China state firms account for two-thirds of debt defaults this year — private investment rapidly cools


China’s government-run enterprises account for 66.5 percent of total debt defaults so far this year, China’s official Securities Daily newspaper reported on Monday, citing information from the state asset regulator.

Although only six government-run firms have defaulted on debts so far this year, the total value amounted to more than 16.5 billion yuan (£1.8 billion), the paper said.

The State-Owned Asset Supervision and Administration Commission (SASAC) will strengthen the way it monitors maturing debts in the coming three months in a bid to reduce the risk of defaults, the paper said, citing an official with the commission.

China could allow industrial firms to convert their debts into equity stakes as early as next month, with the government now putting the finishing touches to a new plan, the official China Securities Journal reported on Monday.

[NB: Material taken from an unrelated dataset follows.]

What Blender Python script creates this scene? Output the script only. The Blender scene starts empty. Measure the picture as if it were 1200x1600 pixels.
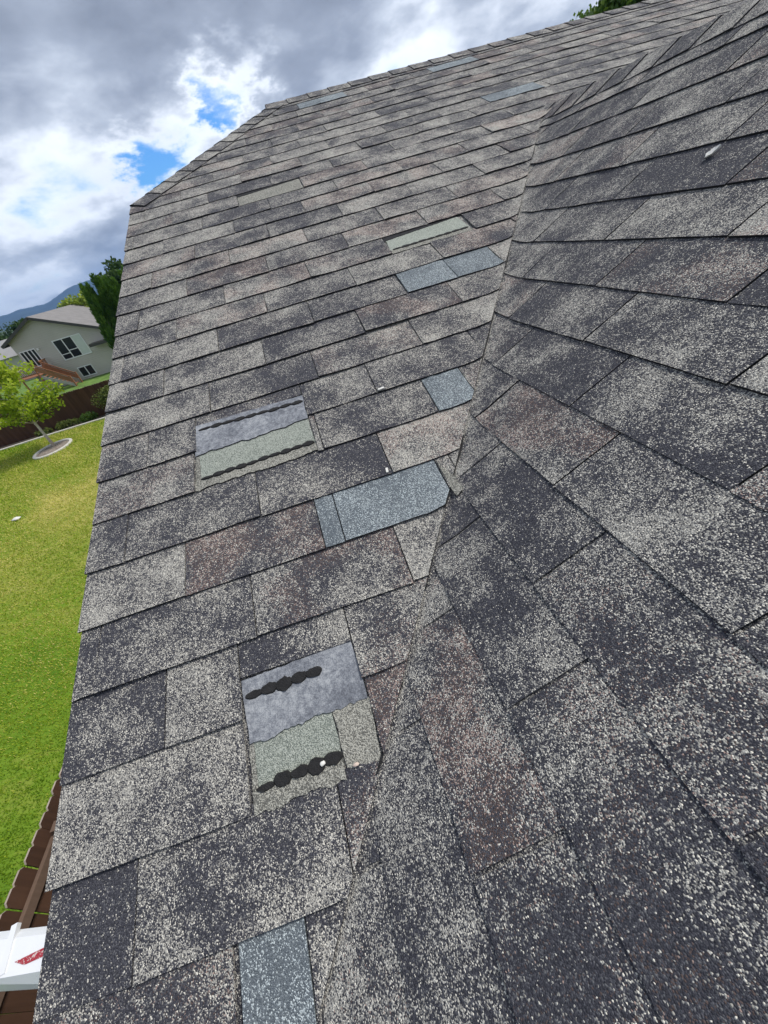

Debt has emerged as one of China’s biggest challenges, with the total load rising to 250 percent of gross domestic product (GDP) last year. The International Monetary Fund warned in June that China’s high corporate debt ratio of 145 percent of GDP could erode economic growth if not addressed.

But China has grown more reliant on often bloated and inefficient state firms to generate economic growth as private investment rapidly cools, raising concerns over whether it will press ahead with reforms.

Officials have insisted that the new debt-to-equity programme would not be used to prop up so-called “zombie enterprises”, those that would not survive without life support from local banks and governments.

A report released last month by the National Academy of Development and Strategy at Renmin University in Beijing found 51.43 percent of listed steel firms surveyed could be classified as zombie firms.